Para Sundfeld, diretorias completas reforçam a segurança regulatória e dão mais agilidade ao trabalho desses órgãos de Estado. Na opinião dele, a boa notícia é que há a tendência de manter o padrão dos últimos anos de nomeação de técnicos, com apoio político, ligados à máquina pública. “O padrão das indicações que serão feitas por Bolsonaro não deve mudar, já que os cargos são pouco atrativos, pois os salários são baixos comparados aos dos executivos do mercado, e os riscos são altos, além de ter o preço de precisar morar em Brasília.” Além disso, conforme o especialista, vai ficar cada vez mais difícil os setores ligados às agências aceitarem indicações políticas de postulantes não conectados aos setores regulados. “E isso é muito positivo”, destaca.
Segundo Guerra, o artigo 5º da nova lei estabelece o perfil dos ocupantes dos cargos de direção, que agora precisam comprovar notório saber e experiência no setor. “Não há evidências empíricas de que os parlamentares estejam recusando as indicações porque querem fazer indicações políticas. De qualquer forma, cabe ao presidente enviar seus nomes e deixar para o Senado o ônus junto à sociedade de rejeitar indicações técnicas por pressões políticas, se for o caso”, pondera.
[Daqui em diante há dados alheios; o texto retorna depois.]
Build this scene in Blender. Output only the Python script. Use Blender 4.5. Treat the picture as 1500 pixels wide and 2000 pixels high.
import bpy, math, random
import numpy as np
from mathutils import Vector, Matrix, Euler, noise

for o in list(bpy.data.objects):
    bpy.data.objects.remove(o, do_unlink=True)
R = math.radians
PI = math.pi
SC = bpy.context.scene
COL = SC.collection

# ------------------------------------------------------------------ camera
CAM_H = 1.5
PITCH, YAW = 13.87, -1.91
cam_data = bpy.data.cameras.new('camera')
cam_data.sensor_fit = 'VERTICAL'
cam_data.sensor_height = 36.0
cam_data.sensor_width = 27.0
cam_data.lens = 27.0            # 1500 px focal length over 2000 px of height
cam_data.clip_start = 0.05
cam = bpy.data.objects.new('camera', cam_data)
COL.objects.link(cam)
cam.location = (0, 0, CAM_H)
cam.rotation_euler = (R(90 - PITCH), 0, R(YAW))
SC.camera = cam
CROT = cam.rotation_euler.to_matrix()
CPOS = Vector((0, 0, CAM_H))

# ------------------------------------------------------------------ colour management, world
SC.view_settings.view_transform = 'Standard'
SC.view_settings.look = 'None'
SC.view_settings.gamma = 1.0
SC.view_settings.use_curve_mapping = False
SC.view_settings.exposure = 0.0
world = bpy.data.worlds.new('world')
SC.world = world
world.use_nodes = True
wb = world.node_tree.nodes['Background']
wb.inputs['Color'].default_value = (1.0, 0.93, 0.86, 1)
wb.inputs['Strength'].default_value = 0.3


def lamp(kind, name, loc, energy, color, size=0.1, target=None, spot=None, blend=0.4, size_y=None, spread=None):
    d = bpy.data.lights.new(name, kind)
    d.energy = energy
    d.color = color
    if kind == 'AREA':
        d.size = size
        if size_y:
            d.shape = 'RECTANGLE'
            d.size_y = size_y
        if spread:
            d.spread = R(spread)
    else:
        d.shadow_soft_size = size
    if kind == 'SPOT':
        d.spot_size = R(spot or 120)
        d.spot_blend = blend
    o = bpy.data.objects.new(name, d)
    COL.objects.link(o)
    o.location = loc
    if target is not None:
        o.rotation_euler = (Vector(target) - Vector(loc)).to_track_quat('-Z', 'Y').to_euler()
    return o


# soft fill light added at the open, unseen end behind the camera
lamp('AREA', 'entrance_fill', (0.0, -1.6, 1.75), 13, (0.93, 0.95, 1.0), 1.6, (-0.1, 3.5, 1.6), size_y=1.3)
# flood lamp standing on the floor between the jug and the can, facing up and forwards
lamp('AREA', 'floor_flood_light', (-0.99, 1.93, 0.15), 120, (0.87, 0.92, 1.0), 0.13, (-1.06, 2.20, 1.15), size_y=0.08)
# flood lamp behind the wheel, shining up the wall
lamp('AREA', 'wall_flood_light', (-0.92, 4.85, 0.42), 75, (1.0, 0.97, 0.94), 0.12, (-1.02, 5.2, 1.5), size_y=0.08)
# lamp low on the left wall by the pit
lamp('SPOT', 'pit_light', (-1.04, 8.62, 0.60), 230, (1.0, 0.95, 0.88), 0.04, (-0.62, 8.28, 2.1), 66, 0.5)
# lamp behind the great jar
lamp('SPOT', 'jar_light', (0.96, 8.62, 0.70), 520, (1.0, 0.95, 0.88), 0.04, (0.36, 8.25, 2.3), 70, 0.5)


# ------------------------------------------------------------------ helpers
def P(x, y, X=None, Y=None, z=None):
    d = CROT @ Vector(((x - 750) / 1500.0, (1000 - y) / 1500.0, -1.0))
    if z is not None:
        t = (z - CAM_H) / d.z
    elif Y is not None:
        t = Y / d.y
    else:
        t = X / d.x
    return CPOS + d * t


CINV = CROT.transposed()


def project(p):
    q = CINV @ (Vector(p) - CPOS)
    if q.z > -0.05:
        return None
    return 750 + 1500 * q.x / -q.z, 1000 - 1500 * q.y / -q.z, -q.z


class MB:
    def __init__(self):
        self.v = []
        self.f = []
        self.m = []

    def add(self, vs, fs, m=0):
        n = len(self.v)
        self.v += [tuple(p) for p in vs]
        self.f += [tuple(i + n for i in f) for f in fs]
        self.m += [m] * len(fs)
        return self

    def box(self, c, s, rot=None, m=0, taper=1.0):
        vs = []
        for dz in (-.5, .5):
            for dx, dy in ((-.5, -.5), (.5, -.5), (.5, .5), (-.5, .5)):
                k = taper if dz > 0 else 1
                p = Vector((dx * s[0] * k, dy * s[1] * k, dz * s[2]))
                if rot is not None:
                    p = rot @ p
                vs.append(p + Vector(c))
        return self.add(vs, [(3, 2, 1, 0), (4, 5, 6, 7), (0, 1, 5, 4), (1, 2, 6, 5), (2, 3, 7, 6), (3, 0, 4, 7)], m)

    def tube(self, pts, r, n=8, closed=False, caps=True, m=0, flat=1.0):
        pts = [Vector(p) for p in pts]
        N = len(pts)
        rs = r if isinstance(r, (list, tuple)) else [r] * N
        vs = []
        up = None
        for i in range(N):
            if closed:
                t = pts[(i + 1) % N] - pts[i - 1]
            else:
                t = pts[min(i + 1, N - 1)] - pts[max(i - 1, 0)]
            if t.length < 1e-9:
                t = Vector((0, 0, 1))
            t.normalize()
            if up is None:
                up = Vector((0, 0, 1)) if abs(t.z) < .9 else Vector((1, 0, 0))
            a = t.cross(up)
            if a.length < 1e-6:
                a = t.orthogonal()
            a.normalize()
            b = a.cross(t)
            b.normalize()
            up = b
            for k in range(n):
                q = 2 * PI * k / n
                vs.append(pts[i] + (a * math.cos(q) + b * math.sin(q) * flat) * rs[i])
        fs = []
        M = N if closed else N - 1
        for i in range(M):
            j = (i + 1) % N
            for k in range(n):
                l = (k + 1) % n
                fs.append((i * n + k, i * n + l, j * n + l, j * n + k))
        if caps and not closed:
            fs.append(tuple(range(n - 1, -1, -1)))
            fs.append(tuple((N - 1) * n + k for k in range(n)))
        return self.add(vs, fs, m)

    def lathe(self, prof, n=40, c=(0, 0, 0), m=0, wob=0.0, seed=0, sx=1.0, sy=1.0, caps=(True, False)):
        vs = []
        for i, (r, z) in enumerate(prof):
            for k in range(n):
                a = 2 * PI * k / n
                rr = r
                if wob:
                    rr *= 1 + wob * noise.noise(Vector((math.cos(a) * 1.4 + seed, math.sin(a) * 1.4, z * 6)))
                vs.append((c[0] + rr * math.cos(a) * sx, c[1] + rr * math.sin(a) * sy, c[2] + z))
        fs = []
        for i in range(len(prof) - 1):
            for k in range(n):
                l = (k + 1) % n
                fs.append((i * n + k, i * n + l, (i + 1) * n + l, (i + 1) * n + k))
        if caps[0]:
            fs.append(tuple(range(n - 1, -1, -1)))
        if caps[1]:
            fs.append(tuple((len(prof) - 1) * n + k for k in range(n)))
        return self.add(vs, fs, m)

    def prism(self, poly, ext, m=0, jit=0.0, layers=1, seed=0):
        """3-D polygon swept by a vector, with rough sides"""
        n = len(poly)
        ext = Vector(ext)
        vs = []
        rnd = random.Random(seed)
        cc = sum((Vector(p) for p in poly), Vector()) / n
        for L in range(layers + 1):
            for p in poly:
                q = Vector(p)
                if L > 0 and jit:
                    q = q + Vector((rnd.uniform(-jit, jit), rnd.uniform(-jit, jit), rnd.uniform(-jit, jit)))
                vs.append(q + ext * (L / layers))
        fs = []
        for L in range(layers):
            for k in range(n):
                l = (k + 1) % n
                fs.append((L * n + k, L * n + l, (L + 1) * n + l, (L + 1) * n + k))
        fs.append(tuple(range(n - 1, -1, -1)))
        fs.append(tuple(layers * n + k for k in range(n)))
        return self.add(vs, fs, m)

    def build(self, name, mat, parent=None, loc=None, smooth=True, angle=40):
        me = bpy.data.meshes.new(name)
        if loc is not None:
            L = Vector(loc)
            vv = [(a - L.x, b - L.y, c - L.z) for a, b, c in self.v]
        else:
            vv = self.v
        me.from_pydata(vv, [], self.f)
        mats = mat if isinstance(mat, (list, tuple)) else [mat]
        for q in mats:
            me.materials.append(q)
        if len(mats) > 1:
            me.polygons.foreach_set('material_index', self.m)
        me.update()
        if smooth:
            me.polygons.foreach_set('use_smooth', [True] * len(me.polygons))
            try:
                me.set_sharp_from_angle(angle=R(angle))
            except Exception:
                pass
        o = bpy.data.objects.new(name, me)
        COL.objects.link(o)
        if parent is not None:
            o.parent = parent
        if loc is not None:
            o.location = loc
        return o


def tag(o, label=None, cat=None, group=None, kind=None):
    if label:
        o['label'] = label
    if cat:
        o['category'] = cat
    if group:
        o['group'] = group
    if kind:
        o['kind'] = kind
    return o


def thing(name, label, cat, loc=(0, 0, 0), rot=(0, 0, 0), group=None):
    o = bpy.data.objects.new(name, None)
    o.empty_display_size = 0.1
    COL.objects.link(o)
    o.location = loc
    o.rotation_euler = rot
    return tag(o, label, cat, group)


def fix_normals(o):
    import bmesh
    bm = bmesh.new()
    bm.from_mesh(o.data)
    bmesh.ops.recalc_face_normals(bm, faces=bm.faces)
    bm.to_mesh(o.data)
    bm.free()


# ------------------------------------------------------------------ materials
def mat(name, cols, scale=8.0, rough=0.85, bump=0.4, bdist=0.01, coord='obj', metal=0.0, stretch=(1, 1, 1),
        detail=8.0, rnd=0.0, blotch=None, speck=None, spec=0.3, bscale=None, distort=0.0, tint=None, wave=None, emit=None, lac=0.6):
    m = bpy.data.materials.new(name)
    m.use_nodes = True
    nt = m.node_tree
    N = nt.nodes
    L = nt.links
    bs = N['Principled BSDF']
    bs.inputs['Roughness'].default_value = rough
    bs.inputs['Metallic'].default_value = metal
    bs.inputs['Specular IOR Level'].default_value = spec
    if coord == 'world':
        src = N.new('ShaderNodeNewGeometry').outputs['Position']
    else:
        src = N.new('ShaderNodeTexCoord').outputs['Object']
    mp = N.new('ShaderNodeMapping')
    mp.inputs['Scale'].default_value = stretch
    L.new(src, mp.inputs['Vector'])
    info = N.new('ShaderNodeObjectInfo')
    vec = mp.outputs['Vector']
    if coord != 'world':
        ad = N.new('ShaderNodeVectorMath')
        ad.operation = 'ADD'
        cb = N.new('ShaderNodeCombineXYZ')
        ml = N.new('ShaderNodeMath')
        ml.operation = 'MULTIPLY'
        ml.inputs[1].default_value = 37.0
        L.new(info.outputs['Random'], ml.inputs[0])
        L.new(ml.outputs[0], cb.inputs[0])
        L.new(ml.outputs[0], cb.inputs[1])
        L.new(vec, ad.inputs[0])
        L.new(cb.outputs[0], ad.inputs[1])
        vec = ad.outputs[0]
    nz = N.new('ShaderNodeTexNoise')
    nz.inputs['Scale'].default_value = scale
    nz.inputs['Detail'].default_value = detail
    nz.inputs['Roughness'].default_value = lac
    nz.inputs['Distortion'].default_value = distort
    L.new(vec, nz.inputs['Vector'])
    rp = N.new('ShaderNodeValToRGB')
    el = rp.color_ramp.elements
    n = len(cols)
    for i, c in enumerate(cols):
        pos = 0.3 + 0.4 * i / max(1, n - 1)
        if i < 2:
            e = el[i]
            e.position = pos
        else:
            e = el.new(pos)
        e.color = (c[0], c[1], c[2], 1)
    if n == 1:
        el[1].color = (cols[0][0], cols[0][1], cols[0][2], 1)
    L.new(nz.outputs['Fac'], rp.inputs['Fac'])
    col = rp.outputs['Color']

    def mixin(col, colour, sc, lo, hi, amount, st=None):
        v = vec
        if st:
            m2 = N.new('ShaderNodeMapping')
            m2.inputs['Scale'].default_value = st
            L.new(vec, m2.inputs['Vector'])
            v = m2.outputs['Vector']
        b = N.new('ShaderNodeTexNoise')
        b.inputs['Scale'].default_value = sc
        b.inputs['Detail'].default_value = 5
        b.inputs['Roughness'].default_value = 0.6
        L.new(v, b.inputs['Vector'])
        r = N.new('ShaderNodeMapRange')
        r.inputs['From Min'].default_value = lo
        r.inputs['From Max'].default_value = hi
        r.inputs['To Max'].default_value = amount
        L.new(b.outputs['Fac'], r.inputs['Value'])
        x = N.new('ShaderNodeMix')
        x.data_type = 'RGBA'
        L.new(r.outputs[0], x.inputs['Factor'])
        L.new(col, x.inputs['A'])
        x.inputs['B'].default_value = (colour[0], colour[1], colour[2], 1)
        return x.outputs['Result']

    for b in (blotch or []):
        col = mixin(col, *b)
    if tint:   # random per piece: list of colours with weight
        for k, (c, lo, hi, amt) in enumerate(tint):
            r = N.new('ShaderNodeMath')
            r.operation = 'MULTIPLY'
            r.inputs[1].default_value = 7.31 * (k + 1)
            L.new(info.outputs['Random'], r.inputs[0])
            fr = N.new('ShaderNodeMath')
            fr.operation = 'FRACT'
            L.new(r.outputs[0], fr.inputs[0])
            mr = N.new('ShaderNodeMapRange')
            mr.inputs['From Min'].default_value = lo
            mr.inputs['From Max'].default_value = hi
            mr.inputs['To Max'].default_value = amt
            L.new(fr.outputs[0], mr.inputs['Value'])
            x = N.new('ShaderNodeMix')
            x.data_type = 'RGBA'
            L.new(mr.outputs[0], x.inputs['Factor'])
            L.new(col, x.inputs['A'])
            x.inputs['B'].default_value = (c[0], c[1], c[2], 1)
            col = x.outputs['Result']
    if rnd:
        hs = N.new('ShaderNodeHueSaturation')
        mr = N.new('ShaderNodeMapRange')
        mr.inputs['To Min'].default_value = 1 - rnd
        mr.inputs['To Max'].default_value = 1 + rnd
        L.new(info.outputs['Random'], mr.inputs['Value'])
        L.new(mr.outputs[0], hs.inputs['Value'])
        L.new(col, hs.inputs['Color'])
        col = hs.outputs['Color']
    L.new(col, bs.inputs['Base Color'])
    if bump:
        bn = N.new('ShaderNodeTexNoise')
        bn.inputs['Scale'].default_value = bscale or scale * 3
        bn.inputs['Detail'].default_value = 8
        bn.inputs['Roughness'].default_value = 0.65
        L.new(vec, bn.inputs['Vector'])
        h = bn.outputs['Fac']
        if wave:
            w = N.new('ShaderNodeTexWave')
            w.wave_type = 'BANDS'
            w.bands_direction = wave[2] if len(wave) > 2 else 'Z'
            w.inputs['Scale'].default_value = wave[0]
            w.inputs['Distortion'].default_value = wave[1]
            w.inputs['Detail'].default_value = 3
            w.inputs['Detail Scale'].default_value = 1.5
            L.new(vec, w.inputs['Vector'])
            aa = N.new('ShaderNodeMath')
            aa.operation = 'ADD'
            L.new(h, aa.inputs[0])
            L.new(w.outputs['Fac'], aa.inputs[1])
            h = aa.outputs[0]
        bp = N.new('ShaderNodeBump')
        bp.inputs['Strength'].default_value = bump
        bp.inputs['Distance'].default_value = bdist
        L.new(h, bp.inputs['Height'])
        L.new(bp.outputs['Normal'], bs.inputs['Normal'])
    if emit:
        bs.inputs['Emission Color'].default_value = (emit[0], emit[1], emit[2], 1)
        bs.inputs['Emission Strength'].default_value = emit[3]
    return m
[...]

Em outubro, o presidente enviou ao Senado o nome de Carlos Manuel Baigorri, superintendente da Agência Nacional de Telecomunicações (Anatel), para a vaga deixada pelo diretor Aníbal Diniz. Baigorri é economista e foi consultor e analista de informações setoriais em associação de operadoras celulares. Ele é servidor de carreira da Anatel desde 2009. A indicação aguarda sabatina, a ser marcada depois do recesso parlamentar.
Vai e volta
Para outras indicações, também técnicas, à Agência Nacional de Aviação Civil (Anac), o caminho não foi em linha reta. O presidente enviou mensagem ao Senado com os nomes de Ricardo Catanant e de Thiago Costa Caldeira para cargos de direção. Sem dar explicações, menos de 24 horas depois, a Presidência substitui Catanant pelo chefe da Assessoria Especial de Assuntos Institucionais e Internacionais do Ministério da Infraestrutura, Gustavo Sabóia Vieira, cujo nome também acabou sendo retirado.
A primeira tentativa ocorreu em outubro, quando Bolsonaro tentava apoio para a indicação do deputado Eduardo Bolsonaro (PSL-SP) para a Embaixada dos Estados Unidos. Em dezembro, sem as negociações em torno de Eduardo, que desistiu do posto na capital americana, os nomes de Catanant e Caldeira voltaram para o Senado e agora aguardam sabatina.
Outras duas vagas serão abertas na Anac em março, mas a mais esvaziada é a Agência Nacional do Cinema (Ancine), que atualmente conta apenas com o diretor-presidente interino Alex Muniz Braga. No ano passado, Bolsonaro chegou a ameaçar acabar com a agência por não concordar com as produções financiadas por ela.